WHAT YOU HAVE TO DO
Locate and copy all lines bearing the word "scene".

════

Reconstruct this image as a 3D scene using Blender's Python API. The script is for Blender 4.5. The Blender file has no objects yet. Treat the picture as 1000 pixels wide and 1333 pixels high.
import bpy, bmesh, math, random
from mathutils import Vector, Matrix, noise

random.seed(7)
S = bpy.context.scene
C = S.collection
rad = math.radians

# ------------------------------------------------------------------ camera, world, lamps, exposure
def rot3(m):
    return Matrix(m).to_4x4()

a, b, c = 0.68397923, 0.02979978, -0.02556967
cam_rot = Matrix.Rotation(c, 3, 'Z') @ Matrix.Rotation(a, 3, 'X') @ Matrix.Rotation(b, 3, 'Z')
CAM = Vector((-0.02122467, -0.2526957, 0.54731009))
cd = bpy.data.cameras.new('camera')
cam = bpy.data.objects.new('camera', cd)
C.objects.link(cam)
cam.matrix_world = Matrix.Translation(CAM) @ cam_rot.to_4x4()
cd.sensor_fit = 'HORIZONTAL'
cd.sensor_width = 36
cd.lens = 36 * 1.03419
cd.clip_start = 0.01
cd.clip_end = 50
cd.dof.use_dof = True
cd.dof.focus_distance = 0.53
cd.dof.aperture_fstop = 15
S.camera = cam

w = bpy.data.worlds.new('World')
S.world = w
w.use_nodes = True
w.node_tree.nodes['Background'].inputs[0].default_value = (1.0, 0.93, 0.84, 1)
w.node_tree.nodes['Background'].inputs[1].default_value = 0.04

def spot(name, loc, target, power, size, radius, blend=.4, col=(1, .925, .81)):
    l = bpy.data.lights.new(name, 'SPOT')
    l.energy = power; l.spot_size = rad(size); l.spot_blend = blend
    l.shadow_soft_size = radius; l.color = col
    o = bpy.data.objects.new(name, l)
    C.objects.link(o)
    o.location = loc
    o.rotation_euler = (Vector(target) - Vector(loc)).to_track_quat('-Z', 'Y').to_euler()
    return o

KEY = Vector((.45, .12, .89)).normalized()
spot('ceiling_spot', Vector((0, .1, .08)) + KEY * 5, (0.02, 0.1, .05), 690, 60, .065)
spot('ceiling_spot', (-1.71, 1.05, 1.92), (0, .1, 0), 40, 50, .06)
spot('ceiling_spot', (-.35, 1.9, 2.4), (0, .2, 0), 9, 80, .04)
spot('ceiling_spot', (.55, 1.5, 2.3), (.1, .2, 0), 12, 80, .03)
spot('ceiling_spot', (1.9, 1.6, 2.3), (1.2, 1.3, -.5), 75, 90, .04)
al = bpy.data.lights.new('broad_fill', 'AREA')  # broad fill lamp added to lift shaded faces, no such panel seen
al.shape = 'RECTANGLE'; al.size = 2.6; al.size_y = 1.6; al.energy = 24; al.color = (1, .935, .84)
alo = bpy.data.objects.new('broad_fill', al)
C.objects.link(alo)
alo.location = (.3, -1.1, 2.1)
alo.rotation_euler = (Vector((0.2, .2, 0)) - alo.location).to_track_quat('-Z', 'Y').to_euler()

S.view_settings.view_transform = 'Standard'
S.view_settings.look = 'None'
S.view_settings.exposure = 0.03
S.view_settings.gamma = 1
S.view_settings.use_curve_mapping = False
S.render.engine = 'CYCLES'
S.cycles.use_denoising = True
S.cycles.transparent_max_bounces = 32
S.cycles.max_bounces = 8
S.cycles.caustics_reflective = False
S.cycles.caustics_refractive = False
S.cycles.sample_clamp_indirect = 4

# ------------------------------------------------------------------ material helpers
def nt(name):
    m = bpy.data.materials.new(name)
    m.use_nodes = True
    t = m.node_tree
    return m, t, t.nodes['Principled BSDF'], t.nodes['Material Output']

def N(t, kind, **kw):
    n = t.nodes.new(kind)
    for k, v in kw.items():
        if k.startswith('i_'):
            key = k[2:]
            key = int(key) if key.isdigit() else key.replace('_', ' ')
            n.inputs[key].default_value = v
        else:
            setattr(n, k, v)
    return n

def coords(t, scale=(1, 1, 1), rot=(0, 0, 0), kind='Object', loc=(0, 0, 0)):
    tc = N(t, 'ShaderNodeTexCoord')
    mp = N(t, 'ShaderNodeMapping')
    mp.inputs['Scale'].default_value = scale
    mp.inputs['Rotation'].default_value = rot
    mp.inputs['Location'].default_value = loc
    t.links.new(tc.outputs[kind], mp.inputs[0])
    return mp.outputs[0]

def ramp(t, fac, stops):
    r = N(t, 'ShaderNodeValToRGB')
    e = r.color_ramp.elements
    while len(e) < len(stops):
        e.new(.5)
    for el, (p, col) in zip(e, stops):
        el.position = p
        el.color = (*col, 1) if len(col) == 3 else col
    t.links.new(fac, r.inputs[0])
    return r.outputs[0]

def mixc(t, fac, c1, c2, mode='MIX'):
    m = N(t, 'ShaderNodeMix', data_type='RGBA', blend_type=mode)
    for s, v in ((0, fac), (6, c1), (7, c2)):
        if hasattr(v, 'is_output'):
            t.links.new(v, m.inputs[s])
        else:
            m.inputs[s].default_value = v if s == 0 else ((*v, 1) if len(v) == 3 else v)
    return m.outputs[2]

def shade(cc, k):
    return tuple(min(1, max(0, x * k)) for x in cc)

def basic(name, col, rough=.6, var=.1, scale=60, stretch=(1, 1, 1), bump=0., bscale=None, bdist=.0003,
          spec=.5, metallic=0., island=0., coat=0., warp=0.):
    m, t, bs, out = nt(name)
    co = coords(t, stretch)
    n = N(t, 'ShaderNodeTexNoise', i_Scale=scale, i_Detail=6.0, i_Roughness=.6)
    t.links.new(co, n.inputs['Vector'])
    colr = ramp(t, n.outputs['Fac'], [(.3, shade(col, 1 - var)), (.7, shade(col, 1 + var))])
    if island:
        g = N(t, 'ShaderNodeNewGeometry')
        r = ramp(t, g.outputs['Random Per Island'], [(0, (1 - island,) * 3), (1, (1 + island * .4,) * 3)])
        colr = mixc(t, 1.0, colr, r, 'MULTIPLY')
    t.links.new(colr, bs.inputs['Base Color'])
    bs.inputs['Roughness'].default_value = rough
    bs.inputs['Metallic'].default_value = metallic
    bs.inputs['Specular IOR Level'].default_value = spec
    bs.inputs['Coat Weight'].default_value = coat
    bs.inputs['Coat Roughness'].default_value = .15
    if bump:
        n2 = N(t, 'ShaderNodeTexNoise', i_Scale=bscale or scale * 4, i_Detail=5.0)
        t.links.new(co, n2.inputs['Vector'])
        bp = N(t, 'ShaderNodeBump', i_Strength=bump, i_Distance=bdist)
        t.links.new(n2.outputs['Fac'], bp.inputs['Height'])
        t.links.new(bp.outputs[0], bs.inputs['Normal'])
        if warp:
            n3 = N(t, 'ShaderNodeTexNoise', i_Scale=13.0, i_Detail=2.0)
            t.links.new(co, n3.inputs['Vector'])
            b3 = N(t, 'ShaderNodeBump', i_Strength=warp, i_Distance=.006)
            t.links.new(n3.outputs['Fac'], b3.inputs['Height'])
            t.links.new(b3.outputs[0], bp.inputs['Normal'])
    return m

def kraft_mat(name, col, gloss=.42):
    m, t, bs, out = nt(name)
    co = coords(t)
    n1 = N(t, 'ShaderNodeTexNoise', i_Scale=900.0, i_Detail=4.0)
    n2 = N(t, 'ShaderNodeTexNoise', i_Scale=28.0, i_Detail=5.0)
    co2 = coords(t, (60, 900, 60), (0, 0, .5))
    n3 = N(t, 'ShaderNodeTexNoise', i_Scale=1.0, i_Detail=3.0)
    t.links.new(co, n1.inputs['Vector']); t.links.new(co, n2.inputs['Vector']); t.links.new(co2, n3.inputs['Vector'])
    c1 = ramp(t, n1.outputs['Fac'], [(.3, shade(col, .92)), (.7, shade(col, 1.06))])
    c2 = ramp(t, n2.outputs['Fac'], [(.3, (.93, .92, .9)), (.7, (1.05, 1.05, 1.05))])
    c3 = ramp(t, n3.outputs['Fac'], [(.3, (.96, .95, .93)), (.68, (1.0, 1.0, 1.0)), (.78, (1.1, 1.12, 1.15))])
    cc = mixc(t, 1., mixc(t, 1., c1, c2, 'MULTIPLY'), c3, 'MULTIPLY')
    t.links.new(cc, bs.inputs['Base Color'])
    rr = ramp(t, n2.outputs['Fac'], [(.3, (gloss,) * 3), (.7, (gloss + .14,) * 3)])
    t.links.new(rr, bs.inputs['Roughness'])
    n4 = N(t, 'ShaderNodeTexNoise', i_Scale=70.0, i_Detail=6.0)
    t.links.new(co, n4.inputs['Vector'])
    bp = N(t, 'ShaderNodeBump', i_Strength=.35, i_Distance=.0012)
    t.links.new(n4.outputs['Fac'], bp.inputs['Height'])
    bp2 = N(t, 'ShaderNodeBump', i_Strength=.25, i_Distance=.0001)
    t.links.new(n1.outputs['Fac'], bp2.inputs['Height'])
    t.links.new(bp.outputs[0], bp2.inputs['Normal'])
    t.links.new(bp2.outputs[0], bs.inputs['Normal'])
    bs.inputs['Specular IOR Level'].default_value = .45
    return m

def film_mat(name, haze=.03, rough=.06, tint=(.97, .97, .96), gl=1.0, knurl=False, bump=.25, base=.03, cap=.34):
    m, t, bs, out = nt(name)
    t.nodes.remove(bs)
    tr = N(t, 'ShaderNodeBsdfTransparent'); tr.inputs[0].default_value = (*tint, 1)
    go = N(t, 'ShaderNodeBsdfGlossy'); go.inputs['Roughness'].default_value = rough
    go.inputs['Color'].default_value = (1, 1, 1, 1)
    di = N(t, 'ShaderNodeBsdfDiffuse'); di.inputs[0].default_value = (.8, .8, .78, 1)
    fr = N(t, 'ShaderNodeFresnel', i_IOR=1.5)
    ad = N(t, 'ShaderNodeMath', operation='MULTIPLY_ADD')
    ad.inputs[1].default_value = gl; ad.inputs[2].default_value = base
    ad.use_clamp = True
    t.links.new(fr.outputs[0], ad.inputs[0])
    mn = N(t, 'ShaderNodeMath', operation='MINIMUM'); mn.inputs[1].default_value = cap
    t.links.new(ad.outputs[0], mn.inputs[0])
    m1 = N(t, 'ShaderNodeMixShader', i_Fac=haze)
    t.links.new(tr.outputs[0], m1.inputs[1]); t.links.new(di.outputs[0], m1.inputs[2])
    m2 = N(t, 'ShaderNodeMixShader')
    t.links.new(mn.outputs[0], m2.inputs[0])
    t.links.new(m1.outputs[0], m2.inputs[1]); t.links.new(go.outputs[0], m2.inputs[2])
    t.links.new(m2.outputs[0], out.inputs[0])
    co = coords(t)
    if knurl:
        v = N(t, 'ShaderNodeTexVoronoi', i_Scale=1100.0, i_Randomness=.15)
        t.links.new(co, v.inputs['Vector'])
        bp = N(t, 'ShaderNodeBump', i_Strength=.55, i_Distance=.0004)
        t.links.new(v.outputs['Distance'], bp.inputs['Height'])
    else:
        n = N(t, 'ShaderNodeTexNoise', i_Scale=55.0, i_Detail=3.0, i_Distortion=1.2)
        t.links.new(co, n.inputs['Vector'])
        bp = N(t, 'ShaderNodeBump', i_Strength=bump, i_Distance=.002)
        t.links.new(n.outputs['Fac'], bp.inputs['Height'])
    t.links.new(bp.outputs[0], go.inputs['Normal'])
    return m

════

FULL OUTPUT
Reconstruct this image as a 3D scene using Blender's Python API. The script is for Blender 4.5. The Blender file has no objects yet. Treat the picture as 1000 pixels wide and 1333 pixels high.
S = bpy.context.scene